As per usual in mondo films a lot of the footage is just given a lurid slant by the narration. One segment shows footage from a TV show where teenagers are asked about sex. You can hear the interviewer asking the girl, in Swedish, when she first had any sexual education but in the narration it quickly turns into a question of when she had her first sexual experience.
A boat trip with teenagers dancing, snogging and drinking soft drinks quickly turns into a sex and drugs extravaganza and so on.
Enrico Maria Salerno narrated the Italian version of the film while Edmund Purdom did the English one. Purdom was already a veteran in the Italian film industry at the time and he would later go on to star in films such as The Fifth Cord, Mister Scarface and Absurd.
It’s impossible to discuss Svezia without mentioning the fantastic soundtrack by Piero Umiliani. Many of the readers will be familiar with it through the excellent Easy Tempo release. Mah na’ mah na’ is of course the most well known piece of music from the film since it went on to be used on the Muppet Show (For those who wonder, it’s played during a sequence with 20 odd girls in a sauna and then running out in the snow, most of them chastely covered by their towels). There’s also the excellent vocal number You tried to warn me sung by Lydia McDonald and further tracks using Alessandro Alessandroni’s I Cantori Moderni. Even Anna Lena Lövgren’s Lyckliga Gatan turns up during a party scene.
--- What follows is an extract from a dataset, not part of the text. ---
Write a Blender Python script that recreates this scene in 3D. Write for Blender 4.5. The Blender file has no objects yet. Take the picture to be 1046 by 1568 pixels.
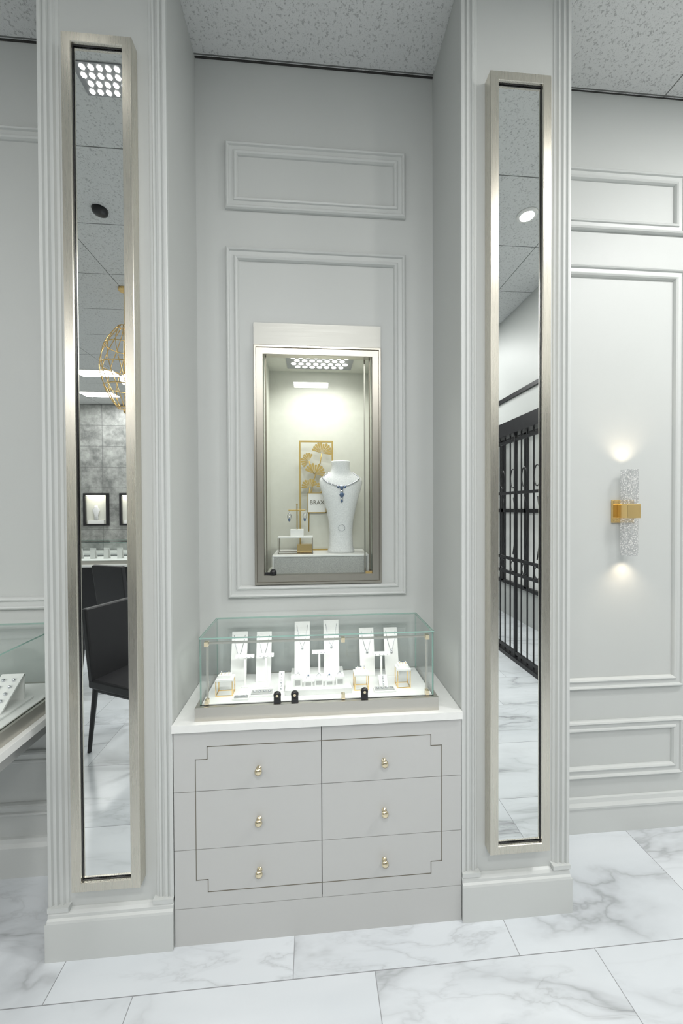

While this obscure film is obviously of greater interest to Swedes than to most others but there’s a lot savour here. The narration is endlessly quotable and suitably over the top “The children listen dutifully, perhaps a trifle bored, the same boredom that they will show when they fall in love, make love, commit suicide and so on”. Not quite as sensational or lurid as one might think, Sweden Heaven or Hell is still essential viewing material for mondo fans and for curious Swedes alike.